路地を抜けてリッツツォーリ通りに出ると、洋服屋や本屋、雑貨屋に至るまでいろんなお店が並んでいます。この辺りが、ボローニャでのショッピングの中心地とも言えるでしょう。基本的に大通りには名の知れたブランドなどが並んでいますが、ほんの少し路地に入るだけで、思いがけない出会いがあるかも知れません。

"ボローニャ"の旧市街。
旧市街には古い魅力的なお店がたくさんあります。

少し路地を道なりに進むと、サント・ステファノ教会があります。

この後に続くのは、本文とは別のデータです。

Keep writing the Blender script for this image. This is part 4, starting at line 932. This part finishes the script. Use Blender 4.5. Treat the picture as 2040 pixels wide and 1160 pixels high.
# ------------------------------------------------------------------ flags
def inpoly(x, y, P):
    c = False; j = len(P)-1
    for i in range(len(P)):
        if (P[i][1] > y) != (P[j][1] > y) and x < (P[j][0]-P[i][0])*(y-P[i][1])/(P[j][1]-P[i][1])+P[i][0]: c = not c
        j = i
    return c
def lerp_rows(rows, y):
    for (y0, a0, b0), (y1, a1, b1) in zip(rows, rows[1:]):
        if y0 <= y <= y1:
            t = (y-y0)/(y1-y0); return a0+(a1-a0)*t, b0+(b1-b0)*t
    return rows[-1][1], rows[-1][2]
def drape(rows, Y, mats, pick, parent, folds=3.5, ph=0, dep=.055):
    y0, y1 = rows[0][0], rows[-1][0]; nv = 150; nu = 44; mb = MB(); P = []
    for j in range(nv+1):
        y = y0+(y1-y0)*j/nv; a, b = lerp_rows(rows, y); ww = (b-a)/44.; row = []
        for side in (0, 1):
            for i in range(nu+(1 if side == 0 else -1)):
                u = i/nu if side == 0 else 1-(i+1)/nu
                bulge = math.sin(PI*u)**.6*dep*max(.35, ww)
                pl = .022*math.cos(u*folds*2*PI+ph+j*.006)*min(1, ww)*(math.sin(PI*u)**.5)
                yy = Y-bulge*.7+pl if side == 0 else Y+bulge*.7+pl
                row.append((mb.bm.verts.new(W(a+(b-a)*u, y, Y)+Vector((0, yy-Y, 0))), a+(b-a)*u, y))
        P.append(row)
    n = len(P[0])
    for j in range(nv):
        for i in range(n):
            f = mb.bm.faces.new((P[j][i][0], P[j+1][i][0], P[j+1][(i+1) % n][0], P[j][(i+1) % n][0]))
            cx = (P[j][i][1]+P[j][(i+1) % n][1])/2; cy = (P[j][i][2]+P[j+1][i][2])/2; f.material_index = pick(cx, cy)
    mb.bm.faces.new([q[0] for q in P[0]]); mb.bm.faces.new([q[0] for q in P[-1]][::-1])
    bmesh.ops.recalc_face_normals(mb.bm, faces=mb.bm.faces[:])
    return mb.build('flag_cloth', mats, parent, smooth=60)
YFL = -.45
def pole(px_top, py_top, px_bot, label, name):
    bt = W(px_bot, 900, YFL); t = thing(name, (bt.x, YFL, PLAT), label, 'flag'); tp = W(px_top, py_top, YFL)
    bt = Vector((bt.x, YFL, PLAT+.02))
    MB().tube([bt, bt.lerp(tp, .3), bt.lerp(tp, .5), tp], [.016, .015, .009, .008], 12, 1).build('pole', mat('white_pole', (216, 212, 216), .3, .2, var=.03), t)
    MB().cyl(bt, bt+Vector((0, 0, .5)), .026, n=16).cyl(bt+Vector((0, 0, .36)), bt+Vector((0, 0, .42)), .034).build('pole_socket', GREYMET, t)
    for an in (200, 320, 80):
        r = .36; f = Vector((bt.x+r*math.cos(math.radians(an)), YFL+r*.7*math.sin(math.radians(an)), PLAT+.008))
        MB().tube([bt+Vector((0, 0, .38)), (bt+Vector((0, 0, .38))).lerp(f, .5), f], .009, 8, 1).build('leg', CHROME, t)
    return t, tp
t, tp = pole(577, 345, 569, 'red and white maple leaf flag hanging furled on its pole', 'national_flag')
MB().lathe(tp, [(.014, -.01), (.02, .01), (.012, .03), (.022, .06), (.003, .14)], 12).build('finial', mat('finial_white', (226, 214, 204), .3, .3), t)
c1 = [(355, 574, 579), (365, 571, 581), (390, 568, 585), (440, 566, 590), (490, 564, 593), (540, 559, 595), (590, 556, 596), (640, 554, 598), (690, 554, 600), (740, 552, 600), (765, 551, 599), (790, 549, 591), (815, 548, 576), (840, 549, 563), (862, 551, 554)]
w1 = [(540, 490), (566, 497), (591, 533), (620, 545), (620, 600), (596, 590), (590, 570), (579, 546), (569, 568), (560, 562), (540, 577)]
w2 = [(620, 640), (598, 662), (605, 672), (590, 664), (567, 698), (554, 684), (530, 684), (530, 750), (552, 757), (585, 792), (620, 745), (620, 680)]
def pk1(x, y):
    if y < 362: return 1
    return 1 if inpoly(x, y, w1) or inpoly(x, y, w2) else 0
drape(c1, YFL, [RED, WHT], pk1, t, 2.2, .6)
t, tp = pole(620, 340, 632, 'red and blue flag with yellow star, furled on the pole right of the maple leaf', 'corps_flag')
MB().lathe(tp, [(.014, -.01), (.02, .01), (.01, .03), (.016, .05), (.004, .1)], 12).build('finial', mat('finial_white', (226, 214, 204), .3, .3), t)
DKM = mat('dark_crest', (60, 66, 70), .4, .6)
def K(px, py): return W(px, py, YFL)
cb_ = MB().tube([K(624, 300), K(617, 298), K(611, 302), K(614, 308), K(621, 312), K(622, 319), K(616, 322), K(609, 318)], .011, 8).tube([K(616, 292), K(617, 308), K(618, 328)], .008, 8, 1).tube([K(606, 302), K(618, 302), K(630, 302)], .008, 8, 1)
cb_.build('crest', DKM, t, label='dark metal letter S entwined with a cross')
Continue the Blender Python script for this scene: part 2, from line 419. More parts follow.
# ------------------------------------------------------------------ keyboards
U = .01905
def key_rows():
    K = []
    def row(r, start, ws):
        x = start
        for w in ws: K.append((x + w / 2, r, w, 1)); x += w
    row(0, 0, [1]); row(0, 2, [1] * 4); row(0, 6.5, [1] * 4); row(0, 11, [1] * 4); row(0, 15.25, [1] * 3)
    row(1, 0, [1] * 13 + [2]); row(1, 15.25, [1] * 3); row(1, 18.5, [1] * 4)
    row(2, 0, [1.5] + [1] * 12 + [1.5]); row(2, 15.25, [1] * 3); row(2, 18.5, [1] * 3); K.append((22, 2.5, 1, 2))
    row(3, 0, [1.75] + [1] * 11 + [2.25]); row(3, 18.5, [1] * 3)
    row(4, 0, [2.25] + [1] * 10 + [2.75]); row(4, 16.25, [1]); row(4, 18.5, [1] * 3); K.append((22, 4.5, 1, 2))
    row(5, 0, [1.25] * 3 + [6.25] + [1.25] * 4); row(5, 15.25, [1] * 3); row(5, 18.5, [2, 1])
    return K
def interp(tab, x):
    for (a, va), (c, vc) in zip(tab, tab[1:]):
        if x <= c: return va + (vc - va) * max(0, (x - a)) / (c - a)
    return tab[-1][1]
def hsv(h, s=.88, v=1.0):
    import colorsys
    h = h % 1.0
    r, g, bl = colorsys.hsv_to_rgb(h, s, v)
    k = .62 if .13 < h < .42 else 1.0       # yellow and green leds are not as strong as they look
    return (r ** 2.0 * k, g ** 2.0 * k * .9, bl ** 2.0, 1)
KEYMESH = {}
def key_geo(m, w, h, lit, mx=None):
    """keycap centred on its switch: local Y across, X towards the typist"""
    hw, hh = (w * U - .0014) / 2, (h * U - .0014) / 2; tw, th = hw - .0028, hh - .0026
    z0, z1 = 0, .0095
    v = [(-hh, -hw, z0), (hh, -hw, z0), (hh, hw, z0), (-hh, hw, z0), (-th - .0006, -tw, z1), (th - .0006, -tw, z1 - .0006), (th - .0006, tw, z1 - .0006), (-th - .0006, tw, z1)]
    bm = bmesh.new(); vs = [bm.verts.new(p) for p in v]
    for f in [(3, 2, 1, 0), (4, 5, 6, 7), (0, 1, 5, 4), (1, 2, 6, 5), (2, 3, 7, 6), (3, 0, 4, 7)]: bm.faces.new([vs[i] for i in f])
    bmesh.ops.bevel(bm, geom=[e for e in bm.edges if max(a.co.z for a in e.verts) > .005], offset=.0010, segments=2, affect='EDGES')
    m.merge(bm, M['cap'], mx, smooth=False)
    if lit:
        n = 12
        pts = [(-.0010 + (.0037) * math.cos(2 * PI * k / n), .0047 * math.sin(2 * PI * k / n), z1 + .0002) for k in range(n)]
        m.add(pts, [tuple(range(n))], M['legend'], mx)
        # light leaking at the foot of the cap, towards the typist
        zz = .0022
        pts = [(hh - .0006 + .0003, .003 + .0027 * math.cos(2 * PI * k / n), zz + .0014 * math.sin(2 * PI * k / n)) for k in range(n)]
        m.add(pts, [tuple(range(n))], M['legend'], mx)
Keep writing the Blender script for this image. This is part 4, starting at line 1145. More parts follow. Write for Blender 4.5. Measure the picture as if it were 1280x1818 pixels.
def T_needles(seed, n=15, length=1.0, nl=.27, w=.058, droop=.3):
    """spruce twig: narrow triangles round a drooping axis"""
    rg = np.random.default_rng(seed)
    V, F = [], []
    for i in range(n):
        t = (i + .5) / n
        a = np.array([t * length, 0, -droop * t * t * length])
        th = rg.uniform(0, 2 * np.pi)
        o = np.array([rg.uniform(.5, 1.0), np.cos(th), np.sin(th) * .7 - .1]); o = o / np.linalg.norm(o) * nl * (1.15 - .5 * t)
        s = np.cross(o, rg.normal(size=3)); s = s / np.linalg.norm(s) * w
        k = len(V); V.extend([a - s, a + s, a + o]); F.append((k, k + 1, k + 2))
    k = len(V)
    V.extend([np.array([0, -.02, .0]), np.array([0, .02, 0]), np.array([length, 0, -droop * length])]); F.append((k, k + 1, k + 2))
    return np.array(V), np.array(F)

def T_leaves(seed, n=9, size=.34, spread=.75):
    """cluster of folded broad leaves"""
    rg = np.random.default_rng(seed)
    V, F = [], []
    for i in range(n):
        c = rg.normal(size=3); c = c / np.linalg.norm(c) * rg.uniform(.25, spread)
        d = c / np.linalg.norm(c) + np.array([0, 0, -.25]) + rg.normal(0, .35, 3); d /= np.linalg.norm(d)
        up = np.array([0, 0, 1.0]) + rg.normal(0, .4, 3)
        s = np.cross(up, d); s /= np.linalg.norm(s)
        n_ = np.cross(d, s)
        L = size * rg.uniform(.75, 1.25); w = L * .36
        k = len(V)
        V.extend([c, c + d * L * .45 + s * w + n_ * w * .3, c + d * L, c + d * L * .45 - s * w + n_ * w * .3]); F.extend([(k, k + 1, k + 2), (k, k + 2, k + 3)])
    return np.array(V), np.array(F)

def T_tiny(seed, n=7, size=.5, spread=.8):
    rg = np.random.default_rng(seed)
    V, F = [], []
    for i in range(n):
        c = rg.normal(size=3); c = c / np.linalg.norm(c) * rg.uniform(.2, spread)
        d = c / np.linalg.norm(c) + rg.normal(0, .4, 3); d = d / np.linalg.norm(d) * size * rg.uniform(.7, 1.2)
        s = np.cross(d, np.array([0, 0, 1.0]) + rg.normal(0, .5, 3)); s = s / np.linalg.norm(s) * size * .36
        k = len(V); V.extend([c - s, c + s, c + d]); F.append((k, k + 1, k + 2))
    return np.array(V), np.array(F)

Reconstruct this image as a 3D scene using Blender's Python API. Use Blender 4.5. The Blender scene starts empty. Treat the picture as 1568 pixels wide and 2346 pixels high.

最初は一つの小さな教会だったものが、時代が進むにつれて少しずつ増築を繰り返し、地元の人には7つの教会というあだ名で呼ばれて愛されています。

"ボローニャ"のサントステファノ教会。
Chiesa di S.Stefano

ちなみにこの教会前の広場では、七月と八月を除いて、毎月第二土曜日と日曜日にこの近辺では最も大規模な蚤の市が開催されます。家具から古本、雑貨にアクセサリーと、様々なヴィンテージ品が所狭しと並べられます。ボローニャの学生達はこういった場所で自分だけのお気に入りの品を探します。

"ボローニャ"のサントステファノ教会で行われる蚤の市。
蚤の市の様子

伝統と革新が融合する街”ボローニャ”大都市とはまた違う、イタリア古来の生活文化の豊かさを感じられる素晴らしい都市です。ミラノからもフィレンツェからもアクセスしやすいので、旅の道中に是非訪れてみてはいかがでしょうか。


"ボローニャ"のネプチューン広場にある図書館をでてすぐ。
図書館を出て
「やった!ついにわかった!」
喉の引っ掛かりが取れて清々しい気分で、図書館を後にする。
まだ日は落ち切ってないけれど、いつものBarに足を向けた。

同じことを思ったのか、一人、また一人と
いつものように友垣らが集い始める。
私たちの無駄話は止まることを知らない。
若者達は嬉々として、笑い、歌い、騒ぐのだ。